#### DATA SEGMENT:
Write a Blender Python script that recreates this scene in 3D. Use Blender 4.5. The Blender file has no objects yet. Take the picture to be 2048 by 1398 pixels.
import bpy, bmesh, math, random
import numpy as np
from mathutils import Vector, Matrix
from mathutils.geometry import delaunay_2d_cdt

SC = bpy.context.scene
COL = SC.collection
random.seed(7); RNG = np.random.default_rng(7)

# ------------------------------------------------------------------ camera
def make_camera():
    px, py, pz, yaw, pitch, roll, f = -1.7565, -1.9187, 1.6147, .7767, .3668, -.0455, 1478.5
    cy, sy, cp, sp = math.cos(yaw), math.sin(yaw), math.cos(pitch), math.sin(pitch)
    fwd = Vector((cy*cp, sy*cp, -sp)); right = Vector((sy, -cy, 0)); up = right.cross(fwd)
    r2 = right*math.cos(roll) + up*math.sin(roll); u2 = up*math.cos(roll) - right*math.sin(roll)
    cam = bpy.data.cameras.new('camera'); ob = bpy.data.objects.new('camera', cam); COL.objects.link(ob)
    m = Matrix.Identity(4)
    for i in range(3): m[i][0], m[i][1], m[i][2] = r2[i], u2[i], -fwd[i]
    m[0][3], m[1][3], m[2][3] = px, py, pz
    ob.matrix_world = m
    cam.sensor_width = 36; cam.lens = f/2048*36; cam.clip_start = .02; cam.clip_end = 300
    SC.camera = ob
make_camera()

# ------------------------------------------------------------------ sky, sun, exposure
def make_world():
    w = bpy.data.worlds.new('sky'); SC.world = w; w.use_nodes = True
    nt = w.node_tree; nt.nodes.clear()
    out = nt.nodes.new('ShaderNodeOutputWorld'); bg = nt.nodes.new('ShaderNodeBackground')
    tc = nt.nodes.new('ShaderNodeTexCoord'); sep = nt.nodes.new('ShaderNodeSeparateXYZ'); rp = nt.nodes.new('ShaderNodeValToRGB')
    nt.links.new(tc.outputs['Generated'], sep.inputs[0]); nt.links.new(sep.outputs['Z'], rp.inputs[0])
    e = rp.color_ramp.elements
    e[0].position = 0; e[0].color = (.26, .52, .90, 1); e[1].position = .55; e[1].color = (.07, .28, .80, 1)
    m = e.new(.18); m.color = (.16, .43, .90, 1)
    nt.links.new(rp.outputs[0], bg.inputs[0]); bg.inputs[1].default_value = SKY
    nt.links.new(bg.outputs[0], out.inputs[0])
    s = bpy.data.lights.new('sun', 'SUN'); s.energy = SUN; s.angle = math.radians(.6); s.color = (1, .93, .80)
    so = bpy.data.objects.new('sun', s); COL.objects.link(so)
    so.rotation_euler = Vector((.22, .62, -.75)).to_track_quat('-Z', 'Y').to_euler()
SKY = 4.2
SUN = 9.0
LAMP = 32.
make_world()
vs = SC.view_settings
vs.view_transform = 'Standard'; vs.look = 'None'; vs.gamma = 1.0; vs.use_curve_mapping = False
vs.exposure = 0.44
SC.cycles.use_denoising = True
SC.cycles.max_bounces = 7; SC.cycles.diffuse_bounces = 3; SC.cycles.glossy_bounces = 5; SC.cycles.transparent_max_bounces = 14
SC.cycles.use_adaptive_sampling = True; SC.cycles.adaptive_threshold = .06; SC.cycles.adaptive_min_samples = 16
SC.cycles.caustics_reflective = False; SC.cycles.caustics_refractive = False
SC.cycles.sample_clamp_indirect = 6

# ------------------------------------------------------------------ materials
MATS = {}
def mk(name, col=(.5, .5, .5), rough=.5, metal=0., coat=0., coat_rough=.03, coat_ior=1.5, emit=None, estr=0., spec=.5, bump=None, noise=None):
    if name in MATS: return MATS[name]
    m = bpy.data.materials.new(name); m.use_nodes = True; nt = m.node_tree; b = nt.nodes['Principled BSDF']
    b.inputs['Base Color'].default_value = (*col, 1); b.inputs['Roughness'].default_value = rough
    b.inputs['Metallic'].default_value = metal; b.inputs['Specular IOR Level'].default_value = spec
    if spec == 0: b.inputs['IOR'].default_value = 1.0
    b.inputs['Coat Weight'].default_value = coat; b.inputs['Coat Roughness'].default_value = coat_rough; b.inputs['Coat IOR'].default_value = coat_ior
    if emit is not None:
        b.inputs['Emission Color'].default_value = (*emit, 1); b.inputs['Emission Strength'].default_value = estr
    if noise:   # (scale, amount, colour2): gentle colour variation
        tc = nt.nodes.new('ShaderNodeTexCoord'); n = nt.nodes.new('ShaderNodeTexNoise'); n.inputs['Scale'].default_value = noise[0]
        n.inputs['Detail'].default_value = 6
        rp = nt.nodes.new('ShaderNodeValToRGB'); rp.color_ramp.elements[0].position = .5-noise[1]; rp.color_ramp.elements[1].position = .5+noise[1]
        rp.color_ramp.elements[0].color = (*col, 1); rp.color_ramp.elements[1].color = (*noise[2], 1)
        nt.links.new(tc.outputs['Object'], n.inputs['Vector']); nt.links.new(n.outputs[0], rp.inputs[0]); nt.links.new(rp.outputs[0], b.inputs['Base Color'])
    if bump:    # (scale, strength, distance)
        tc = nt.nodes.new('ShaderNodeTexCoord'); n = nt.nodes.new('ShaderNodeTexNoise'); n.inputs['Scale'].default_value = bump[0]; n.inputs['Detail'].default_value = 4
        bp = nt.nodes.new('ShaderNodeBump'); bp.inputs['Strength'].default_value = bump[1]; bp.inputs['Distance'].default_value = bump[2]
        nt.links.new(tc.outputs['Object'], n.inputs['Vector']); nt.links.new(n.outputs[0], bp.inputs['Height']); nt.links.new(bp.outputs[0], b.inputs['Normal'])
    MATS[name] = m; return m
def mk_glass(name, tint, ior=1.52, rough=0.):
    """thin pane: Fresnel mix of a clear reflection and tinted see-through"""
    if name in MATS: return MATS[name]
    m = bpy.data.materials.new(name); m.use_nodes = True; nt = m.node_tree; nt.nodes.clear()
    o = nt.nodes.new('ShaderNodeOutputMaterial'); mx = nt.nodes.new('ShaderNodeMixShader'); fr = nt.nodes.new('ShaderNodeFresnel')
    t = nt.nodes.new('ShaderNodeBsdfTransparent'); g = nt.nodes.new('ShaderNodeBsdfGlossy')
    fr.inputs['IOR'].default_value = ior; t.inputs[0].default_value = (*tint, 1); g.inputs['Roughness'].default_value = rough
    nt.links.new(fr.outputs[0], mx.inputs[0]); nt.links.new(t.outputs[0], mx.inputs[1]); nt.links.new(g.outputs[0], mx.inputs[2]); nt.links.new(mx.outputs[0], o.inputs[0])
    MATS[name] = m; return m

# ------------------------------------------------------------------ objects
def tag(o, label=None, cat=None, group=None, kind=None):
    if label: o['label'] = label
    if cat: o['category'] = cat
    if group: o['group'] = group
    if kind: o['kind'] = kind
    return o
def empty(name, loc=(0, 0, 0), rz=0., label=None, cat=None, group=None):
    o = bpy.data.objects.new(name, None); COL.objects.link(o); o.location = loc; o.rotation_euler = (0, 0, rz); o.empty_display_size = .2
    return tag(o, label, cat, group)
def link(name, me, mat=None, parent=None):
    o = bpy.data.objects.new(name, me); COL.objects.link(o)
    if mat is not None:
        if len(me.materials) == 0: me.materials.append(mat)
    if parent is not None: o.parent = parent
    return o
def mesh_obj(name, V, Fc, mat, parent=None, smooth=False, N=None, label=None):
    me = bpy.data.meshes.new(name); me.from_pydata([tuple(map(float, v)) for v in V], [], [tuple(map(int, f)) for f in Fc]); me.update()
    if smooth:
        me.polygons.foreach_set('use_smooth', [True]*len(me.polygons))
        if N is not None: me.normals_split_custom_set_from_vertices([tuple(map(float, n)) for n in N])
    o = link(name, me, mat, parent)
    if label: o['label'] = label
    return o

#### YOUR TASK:
All of the material above needs to be copied exactly.

#### RESPONSE FOR THIS EXERCISE:
Write a Blender Python script that recreates this scene in 3D. Use Blender 4.5. The Blender file has no objects yet. Take the picture to be 2048 by 1398 pixels.
import bpy, bmesh, math, random
import numpy as np
from mathutils import Vector, Matrix
from mathutils.geometry import delaunay_2d_cdt

SC = bpy.context.scene
COL = SC.collection
random.seed(7); RNG = np.random.default_rng(7)

# ------------------------------------------------------------------ camera
def make_camera():
    px, py, pz, yaw, pitch, roll, f = -1.7565, -1.9187, 1.6147, .7767, .3668, -.0455, 1478.5
    cy, sy, cp, sp = math.cos(yaw), math.sin(yaw), math.cos(pitch), math.sin(pitch)
    fwd = Vector((cy*cp, sy*cp, -sp)); right = Vector((sy, -cy, 0)); up = right.cross(fwd)
    r2 = right*math.cos(roll) + up*math.sin(roll); u2 = up*math.cos(roll) - right*math.sin(roll)
    cam = bpy.data.cameras.new('camera'); ob = bpy.data.objects.new('camera', cam); COL.objects.link(ob)
    m = Matrix.Identity(4)
    for i in range(3): m[i][0], m[i][1], m[i][2] = r2[i], u2[i], -fwd[i]
    m[0][3], m[1][3], m[2][3] = px, py, pz
    ob.matrix_world = m
    cam.sensor_width = 36; cam.lens = f/2048*36; cam.clip_start = .02; cam.clip_end = 300
    SC.camera = ob
make_camera()

# ------------------------------------------------------------------ sky, sun, exposure
def make_world():
    w = bpy.data.worlds.new('sky'); SC.world = w; w.use_nodes = True
    nt = w.node_tree; nt.nodes.clear()
    out = nt.nodes.new('ShaderNodeOutputWorld'); bg = nt.nodes.new('ShaderNodeBackground')
    tc = nt.nodes.new('ShaderNodeTexCoord'); sep = nt.nodes.new('ShaderNodeSeparateXYZ'); rp = nt.nodes.new('ShaderNodeValToRGB')
    nt.links.new(tc.outputs['Generated'], sep.inputs[0]); nt.links.new(sep.outputs['Z'], rp.inputs[0])
    e = rp.color_ramp.elements
    e[0].position = 0; e[0].color = (.26, .52, .90, 1); e[1].position = .55; e[1].color = (.07, .28, .80, 1)
    m = e.new(.18); m.color = (.16, .43, .90, 1)
    nt.links.new(rp.outputs[0], bg.inputs[0]); bg.inputs[1].default_value = SKY
    nt.links.new(bg.outputs[0], out.inputs[0])
    s = bpy.data.lights.new('sun', 'SUN'); s.energy = SUN; s.angle = math.radians(.6); s.color = (1, .93, .80)
    so = bpy.data.objects.new('sun', s); COL.objects.link(so)
    so.rotation_euler = Vector((.22, .62, -.75)).to_track_quat('-Z', 'Y').to_euler()
SKY = 4.2
SUN = 9.0
LAMP = 32.
make_world()
vs = SC.view_settings
vs.view_transform = 'Standard'; vs.look = 'None'; vs.gamma = 1.0; vs.use_curve_mapping = False
vs.exposure = 0.44
SC.cycles.use_denoising = True
SC.cycles.max_bounces = 7; SC.cycles.diffuse_bounces = 3; SC.cycles.glossy_bounces = 5; SC.cycles.transparent_max_bounces = 14
SC.cycles.use_adaptive_sampling = True; SC.cycles.adaptive_threshold = .06; SC.cycles.adaptive_min_samples = 16
SC.cycles.caustics_reflective = False; SC.cycles.caustics_refractive = False
SC.cycles.sample_clamp_indirect = 6

# ------------------------------------------------------------------ materials
MATS = {}
def mk(name, col=(.5, .5, .5), rough=.5, metal=0., coat=0., coat_rough=.03, coat_ior=1.5, emit=None, estr=0., spec=.5, bump=None, noise=None):
    if name in MATS: return MATS[name]
    m = bpy.data.materials.new(name); m.use_nodes = True; nt = m.node_tree; b = nt.nodes['Principled BSDF']
    b.inputs['Base Color'].default_value = (*col, 1); b.inputs['Roughness'].default_value = rough
    b.inputs['Metallic'].default_value = metal; b.inputs['Specular IOR Level'].default_value = spec
    if spec == 0: b.inputs['IOR'].default_value = 1.0
    b.inputs['Coat Weight'].default_value = coat; b.inputs['Coat Roughness'].default_value = coat_rough; b.inputs['Coat IOR'].default_value = coat_ior
    if emit is not None:
        b.inputs['Emission Color'].default_value = (*emit, 1); b.inputs['Emission Strength'].default_value = estr
    if noise:   # (scale, amount, colour2): gentle colour variation
        tc = nt.nodes.new('ShaderNodeTexCoord'); n = nt.nodes.new('ShaderNodeTexNoise'); n.inputs['Scale'].default_value = noise[0]
        n.inputs['Detail'].default_value = 6
        rp = nt.nodes.new('ShaderNodeValToRGB'); rp.color_ramp.elements[0].position = .5-noise[1]; rp.color_ramp.elements[1].position = .5+noise[1]
        rp.color_ramp.elements[0].color = (*col, 1); rp.color_ramp.elements[1].color = (*noise[2], 1)
        nt.links.new(tc.outputs['Object'], n.inputs['Vector']); nt.links.new(n.outputs[0], rp.inputs[0]); nt.links.new(rp.outputs[0], b.inputs['Base Color'])
    if bump:    # (scale, strength, distance)
        tc = nt.nodes.new('ShaderNodeTexCoord'); n = nt.nodes.new('ShaderNodeTexNoise'); n.inputs['Scale'].default_value = bump[0]; n.inputs['Detail'].default_value = 4
        bp = nt.nodes.new('ShaderNodeBump'); bp.inputs['Strength'].default_value = bump[1]; bp.inputs['Distance'].default_value = bump[2]
        nt.links.new(tc.outputs['Object'], n.inputs['Vector']); nt.links.new(n.outputs[0], bp.inputs['Height']); nt.links.new(bp.outputs[0], b.inputs['Normal'])
    MATS[name] = m; return m
def mk_glass(name, tint, ior=1.52, rough=0.):
    """thin pane: Fresnel mix of a clear reflection and tinted see-through"""
    if name in MATS: return MATS[name]
    m = bpy.data.materials.new(name); m.use_nodes = True; nt = m.node_tree; nt.nodes.clear()
    o = nt.nodes.new('ShaderNodeOutputMaterial'); mx = nt.nodes.new('ShaderNodeMixShader'); fr = nt.nodes.new('ShaderNodeFresnel')
    t = nt.nodes.new('ShaderNodeBsdfTransparent'); g = nt.nodes.new('ShaderNodeBsdfGlossy')
    fr.inputs['IOR'].default_value = ior; t.inputs[0].default_value = (*tint, 1); g.inputs['Roughness'].default_value = rough
    nt.links.new(fr.outputs[0], mx.inputs[0]); nt.links.new(t.outputs[0], mx.inputs[1]); nt.links.new(g.outputs[0], mx.inputs[2]); nt.links.new(mx.outputs[0], o.inputs[0])
    MATS[name] = m; return m

# ------------------------------------------------------------------ objects
def tag(o, label=None, cat=None, group=None, kind=None):
    if label: o['label'] = label
    if cat: o['category'] = cat
    if group: o['group'] = group
    if kind: o['kind'] = kind
    return o
def empty(name, loc=(0, 0, 0), rz=0., label=None, cat=None, group=None):
    o = bpy.data.objects.new(name, None); COL.objects.link(o); o.location = loc; o.rotation_euler = (0, 0, rz); o.empty_display_size = .2
    return tag(o, label, cat, group)
def link(name, me, mat=None, parent=None):
    o = bpy.data.objects.new(name, me); COL.objects.link(o)
    if mat is not None:
        if len(me.materials) == 0: me.materials.append(mat)
    if parent is not None: o.parent = parent
    return o
def mesh_obj(name, V, Fc, mat, parent=None, smooth=False, N=None, label=None):
    me = bpy.data.meshes.new(name); me.from_pydata([tuple(map(float, v)) for v in V], [], [tuple(map(int, f)) for f in Fc]); me.update()
    if smooth:
        me.polygons.foreach_set('use_smooth', [True]*len(me.polygons))
        if N is not None: me.normals_split_custom_set_from_vertices([tuple(map(float, n)) for n in N])
    o = link(name, me, mat, parent)
    if label: o['label'] = label
    return o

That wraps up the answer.